** Begin AVAILABLE RECORDS **

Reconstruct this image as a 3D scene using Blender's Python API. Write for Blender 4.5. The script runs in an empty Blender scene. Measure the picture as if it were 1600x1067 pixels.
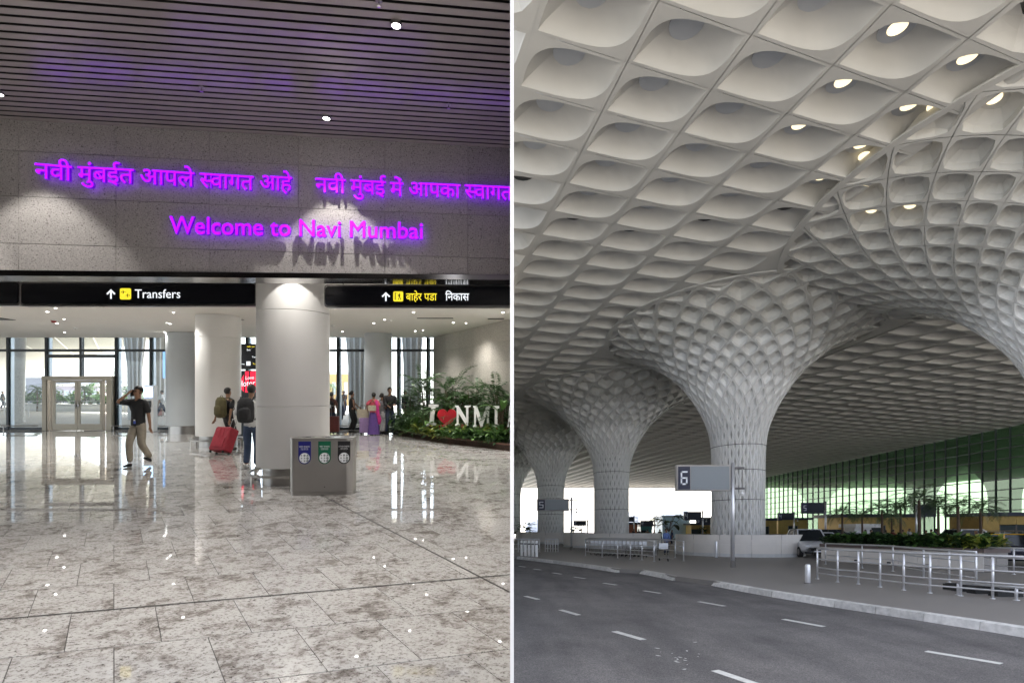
import bpy, bmesh, math, random
from mathutils import Vector, Matrix
random.seed(7)
S = bpy.context.scene
COL = S.collection
PI = math.pi
R = math.radians

# ------------------------------------------------------------------ camera, sky, sun, exposure
F = 800.0          # focal length in pixels of the 1600 px wide photograph
HL = 612.0         # horizon row of the arrivals hall (level floor)
HR = 828.0         # vanishing row of the forecourt (its ground slopes down, away)
K = (HR - HL) / F  # slope of the forecourt
EL, ER = 1.6, 1.6 # eye height over the hall floor, over the forecourt paving
cam = bpy.data.cameras.new('camera'); cam.sensor_width = 36; cam.lens = 36 * F / 1600
cam.shift_y = (HL - 533.5) / 1600; cam.clip_start = .05; cam.clip_end = 3000
camo = bpy.data.objects.new('camera', cam); camo.location = (0, 0, EL); camo.rotation_euler = (PI/2, 0, 0)
COL.objects.link(camo); S.camera = camo
SUN_EL, SUN_AZ = R(58), R(16)
W = bpy.data.worlds.new('World'); S.world = W; W.use_nodes = True
wn, wl = W.node_tree.nodes, W.node_tree.links
bg = wn['Background']; bg.inputs[1].default_value = .15
sky = wn.new('ShaderNodeTexSky'); sky.sky_type = 'NISHITA'; sky.sun_disc = False
sky.sun_elevation = SUN_EL; sky.sun_rotation = SUN_AZ; sky.dust_density = 3; sky.air_density = .8; sky.ozone_density = .3
tc = wn.new('ShaderNodeTexCoord'); sp = wn.new('ShaderNodeSeparateXYZ'); mx = wn.new('ShaderNodeMath'); mx.operation = 'MAXIMUM'
mx.inputs[1].default_value = .03; cb = wn.new('ShaderNodeCombineXYZ')
wl.new(tc.outputs['Generated'], sp.inputs[0]); wl.new(sp.outputs[0], cb.inputs[0]); wl.new(sp.outputs[1], cb.inputs[1])
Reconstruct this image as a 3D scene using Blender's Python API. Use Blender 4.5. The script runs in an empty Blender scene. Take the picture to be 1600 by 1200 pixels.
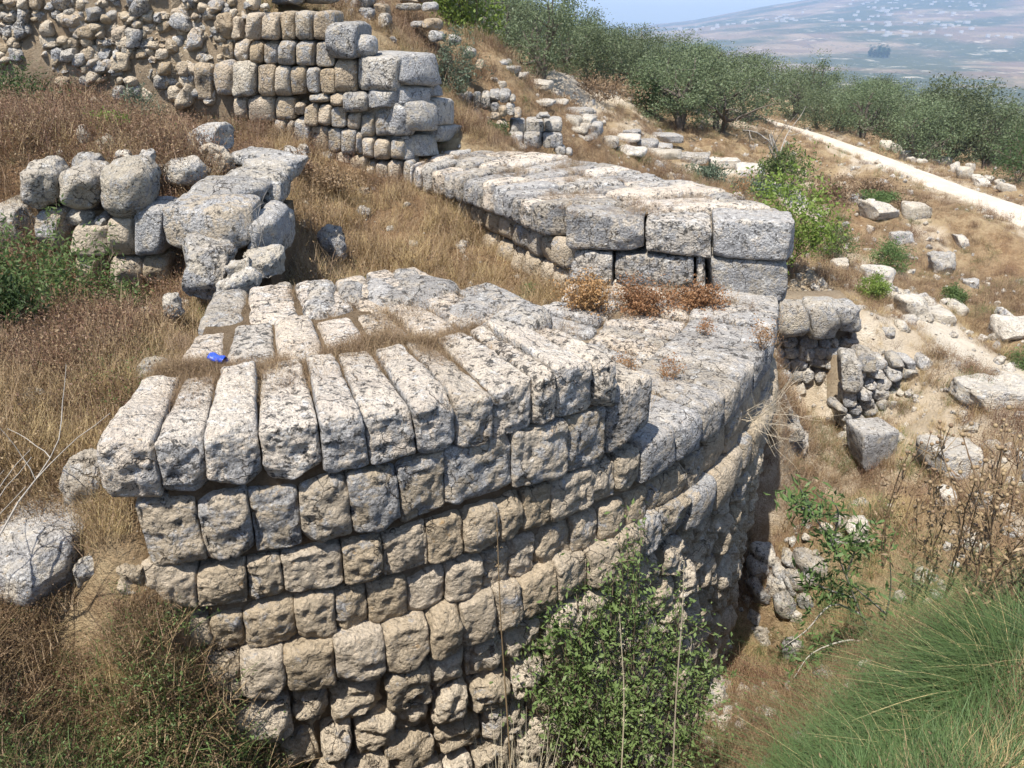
import bpy, math, random
import numpy as np
from mathutils import Matrix, Vector
sc = bpy.context.scene
COL = sc.collection
R_ = math.radians
# ------------------------------------------------------------------ camera, sky, sun, exposure
EYE = np.array([0.0, 0.0, 2.4]); FPX = 1200.0; PIT = 0.458; ROLL = 0.008
cd = bpy.data.cameras.new('camera'); cam = bpy.data.objects.new('camera', cd); COL.objects.link(cam)
cd.sensor_width = 36; cd.lens = 36 * FPX / 1600; cd.clip_start = .05; cd.clip_end = 30000
cam.matrix_world = Matrix.Translation(EYE) @ Matrix.Rotation(math.pi/2 - PIT, 4, 'X') @ Matrix.Rotation(ROLL, 4, 'Z')
sc.camera = cam
SUN = Vector((-0.23, -0.37, 0.90)).normalized()
w = bpy.data.worlds.new('World'); sc.world = w; w.use_nodes = True
nt = w.node_tree; bg = nt.nodes['Background']; sky = nt.nodes.new('ShaderNodeTexSky')
sky.sky_type = 'NISHITA'; sky.sun_disc = False
sky.sun_elevation = math.asin(SUN.z); sky.sun_rotation = math.atan2(SUN.x, SUN.y)
sky.air_density = 1.0; sky.dust_density = 1.0; sky.ozone_density = 1.5; sky.altitude = 400
nt.links.new(sky.outputs[0], bg.inputs[0]); bg.inputs[1].default_value = 0.115
sl = bpy.data.lights.new('sun', 'SUN'); sl.energy = 4.4; sl.angle = R_(.53); sl.color = (1, .955, .88)
so = bpy.data.objects.new('sun', sl); COL.objects.link(so); so.rotation_euler = SUN.to_track_quat('Z', 'Y').to_euler()
so.location = (0, 0, 60)
vs = sc.view_settings; vs.view_transform = 'Standard'; vs.look = 'None'; vs.exposure = 1.0; vs.gamma = 1
sc.render.engine = 'CYCLES'
sc.cycles.max_bounces = 6; sc.cycles.diffuse_bounces = 3; sc.cycles.transparent_max_bounces = 8; sc.cycles.volume_bounces = 1
sc.cycles.use_denoising = True
try: sc.cycles.denoiser = 'OPENIMAGEDENOISE'; sc.cycles.denoising_prefilter = 'ACCURATE'
except Exception: pass

# ------------------------------------------------------------------ maths helpers
cp, sp = math.cos(PIT), math.sin(PIT)
def ray(px, py):
    x = (px-800)/FPX; y = (600-py)/FPX
    c, s = math.cos(ROLL), math.sin(ROLL); x, y = x*c-y*s, x*s+y*c
    return np.array([x, cp+y*sp, -sp+y*cp])
def on_z(px, py, z):
    d = ray(px, py); return EYE + d*((z-EYE[2])/d[2])
def on_y(px, py, Y):
    d = ray(px, py); return EYE + d*(Y/d[1])
CEN = np.array([-3.6427, 11.1935]); RAD = 7.3044
def on_cyl(px, py, r=RAD):
    d = ray(px, py); o = EYE[:2]-CEN; a = d[:2]@d[:2]; b = o@d[:2]; c = o@o-r*r
    D = b*b-a*c
    t = (-b-math.sqrt(D))/a if D > 0 else -b/a
    return EYE + d*t
def project(P):
    P = np.atleast_2d(P)-EYE
    dpt = P[:, 1]*cp-P[:, 2]*sp; u = P[:, 1]*sp+P[:, 2]*cp
    x, y = P[:, 0]/dpt, u/dpt
    c, s = math.cos(-ROLL), math.sin(-ROLL); x, y = x*c-y*s, x*s+y*c
    return np.c_[800+x*FPX, 600-y*FPX, dpt]
def _h(i, j, k, seed):
    n = (i*374761393 + j*668265263 + k*2147483647*0 + k*1274126177 + seed*974634777) & 0xffffffff
    n = ((n ^ (n >> 13))*1274126177) & 0xffffffff
    n = ((n ^ (n >> 15))*2246822519) & 0xffffffff
    return ((n ^ (n >> 16)) & 0xffff)/32767.5-1
def vnoise(P, seed=0):
    I = np.floor(P).astype(np.int64); f = P-I; f = f*f*f*(f*(f*6-15)+10)
    out = 0
    for a in (0, 1):
        for b in (0, 1):
            for c in (0, 1):
                wgt = (f[:, 0] if a else 1-f[:, 0])*(f[:, 1] if b else 1-f[:, 1])*(f[:, 2] if c else 1-f[:, 2])
                out = out+wgt*_h(I[:, 0]+a, I[:, 1]+b, I[:, 2]+c, seed)
    return out
def fbm(P, octv=4, seed=0, gain=.5):
    s = 0; a = 1.0; f = 1.0; t = 0
    for o in range(octv):
        s = s+a*vnoise(P*f+o*17.3, seed+o); t += a; a *= gain; f *= 2.03
    return s/t
def sstep(a, b, x):
    t = np.clip((x-a)/(b-a), 0, 1); return t*t*(3-2*t)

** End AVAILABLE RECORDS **

All of the material above needs to be restated exactly, with no pictures.

Reconstruct this image as a 3D scene using Blender's Python API. Write for Blender 4.5. The script runs in an empty Blender scene. Measure the picture as if it were 1600x1067 pixels.
import bpy, bmesh, math, random
from mathutils import Vector, Matrix
random.seed(7)
S = bpy.context.scene
COL = S.collection
PI = math.pi
R = math.radians

# ------------------------------------------------------------------ camera, sky, sun, exposure
F = 800.0          # focal length in pixels of the 1600 px wide photograph
HL = 612.0         # horizon row of the arrivals hall (level floor)
HR = 828.0         # vanishing row of the forecourt (its ground slopes down, away)
K = (HR - HL) / F  # slope of the forecourt
EL, ER = 1.6, 1.6 # eye height over the hall floor, over the forecourt paving
cam = bpy.data.cameras.new('camera'); cam.sensor_width = 36; cam.lens = 36 * F / 1600
cam.shift_y = (HL - 533.5) / 1600; cam.clip_start = .05; cam.clip_end = 3000
camo = bpy.data.objects.new('camera', cam); camo.location = (0, 0, EL); camo.rotation_euler = (PI/2, 0, 0)
COL.objects.link(camo); S.camera = camo
SUN_EL, SUN_AZ = R(58), R(16)
W = bpy.data.worlds.new('World'); S.world = W; W.use_nodes = True
wn, wl = W.node_tree.nodes, W.node_tree.links
bg = wn['Background']; bg.inputs[1].default_value = .15
sky = wn.new('ShaderNodeTexSky'); sky.sky_type = 'NISHITA'; sky.sun_disc = False
sky.sun_elevation = SUN_EL; sky.sun_rotation = SUN_AZ; sky.dust_density = 3; sky.air_density = .8; sky.ozone_density = .3
tc = wn.new('ShaderNodeTexCoord'); sp = wn.new('ShaderNodeSeparateXYZ'); mx = wn.new('ShaderNodeMath'); mx.operation = 'MAXIMUM'
mx.inputs[1].default_value = .03; cb = wn.new('ShaderNodeCombineXYZ')
wl.new(tc.outputs['Generated'], sp.inputs[0]); wl.new(sp.outputs[0], cb.inputs[0]); wl.new(sp.outputs[1], cb.inputs[1])
Reconstruct this image as a 3D scene using Blender's Python API. Use Blender 4.5. The script runs in an empty Blender scene. Take the picture to be 1600 by 1200 pixels.
import bpy, math, random
import numpy as np
from mathutils import Matrix, Vector
sc = bpy.context.scene
COL = sc.collection
R_ = math.radians
# ------------------------------------------------------------------ camera, sky, sun, exposure
EYE = np.array([0.0, 0.0, 2.4]); FPX = 1200.0; PIT = 0.458; ROLL = 0.008
cd = bpy.data.cameras.new('camera'); cam = bpy.data.objects.new('camera', cd); COL.objects.link(cam)
cd.sensor_width = 36; cd.lens = 36 * FPX / 1600; cd.clip_start = .05; cd.clip_end = 30000
cam.matrix_world = Matrix.Translation(EYE) @ Matrix.Rotation(math.pi/2 - PIT, 4, 'X') @ Matrix.Rotation(ROLL, 4, 'Z')
sc.camera = cam
SUN = Vector((-0.23, -0.37, 0.90)).normalized()
w = bpy.data.worlds.new('World'); sc.world = w; w.use_nodes = True
nt = w.node_tree; bg = nt.nodes['Background']; sky = nt.nodes.new('ShaderNodeTexSky')
sky.sky_type = 'NISHITA'; sky.sun_disc = False
sky.sun_elevation = math.asin(SUN.z); sky.sun_rotation = math.atan2(SUN.x, SUN.y)
sky.air_density = 1.0; sky.dust_density = 1.0; sky.ozone_density = 1.5; sky.altitude = 400
nt.links.new(sky.outputs[0], bg.inputs[0]); bg.inputs[1].default_value = 0.115
sl = bpy.data.lights.new('sun', 'SUN'); sl.energy = 4.4; sl.angle = R_(.53); sl.color = (1, .955, .88)
so = bpy.data.objects.new('sun', sl); COL.objects.link(so); so.rotation_euler = SUN.to_track_quat('Z', 'Y').to_euler()
so.location = (0, 0, 60)
vs = sc.view_settings; vs.view_transform = 'Standard'; vs.look = 'None'; vs.exposure = 1.0; vs.gamma = 1
sc.render.engine = 'CYCLES'
sc.cycles.max_bounces = 6; sc.cycles.diffuse_bounces = 3; sc.cycles.transparent_max_bounces = 8; sc.cycles.volume_bounces = 1
sc.cycles.use_denoising = True
try: sc.cycles.denoiser = 'OPENIMAGEDENOISE'; sc.cycles.denoising_prefilter = 'ACCURATE'
except Exception: pass

# ------------------------------------------------------------------ maths helpers
cp, sp = math.cos(PIT), math.sin(PIT)
def ray(px, py):
    x = (px-800)/FPX; y = (600-py)/FPX
    c, s = math.cos(ROLL), math.sin(ROLL); x, y = x*c-y*s, x*s+y*c
    return np.array([x, cp+y*sp, -sp+y*cp])
def on_z(px, py, z):
    d = ray(px, py); return EYE + d*((z-EYE[2])/d[2])
def on_y(px, py, Y):
    d = ray(px, py); return EYE + d*(Y/d[1])
CEN = np.array([-3.6427, 11.1935]); RAD = 7.3044
def on_cyl(px, py, r=RAD):
    d = ray(px, py); o = EYE[:2]-CEN; a = d[:2]@d[:2]; b = o@d[:2]; c = o@o-r*r
    D = b*b-a*c
    t = (-b-math.sqrt(D))/a if D > 0 else -b/a
    return EYE + d*t
def project(P):
    P = np.atleast_2d(P)-EYE
    dpt = P[:, 1]*cp-P[:, 2]*sp; u = P[:, 1]*sp+P[:, 2]*cp
    x, y = P[:, 0]/dpt, u/dpt
    c, s = math.cos(-ROLL), math.sin(-ROLL); x, y = x*c-y*s, x*s+y*c
    return np.c_[800+x*FPX, 600-y*FPX, dpt]
def _h(i, j, k, seed):
    n = (i*374761393 + j*668265263 + k*2147483647*0 + k*1274126177 + seed*974634777) & 0xffffffff
    n = ((n ^ (n >> 13))*1274126177) & 0xffffffff
    n = ((n ^ (n >> 15))*2246822519) & 0xffffffff
    return ((n ^ (n >> 16)) & 0xffff)/32767.5-1
def vnoise(P, seed=0):
    I = np.floor(P).astype(np.int64); f = P-I; f = f*f*f*(f*(f*6-15)+10)
    out = 0
    for a in (0, 1):
        for b in (0, 1):
            for c in (0, 1):
                wgt = (f[:, 0] if a else 1-f[:, 0])*(f[:, 1] if b else 1-f[:, 1])*(f[:, 2] if c else 1-f[:, 2])
                out = out+wgt*_h(I[:, 0]+a, I[:, 1]+b, I[:, 2]+c, seed)
    return out
def fbm(P, octv=4, seed=0, gain=.5):
    s = 0; a = 1.0; f = 1.0; t = 0
    for o in range(octv):
        s = s+a*vnoise(P*f+o*17.3, seed+o); t += a; a *= gain; f *= 2.03
    return s/t
def sstep(a, b, x):
    t = np.clip((x-a)/(b-a), 0, 1); return t*t*(3-2*t)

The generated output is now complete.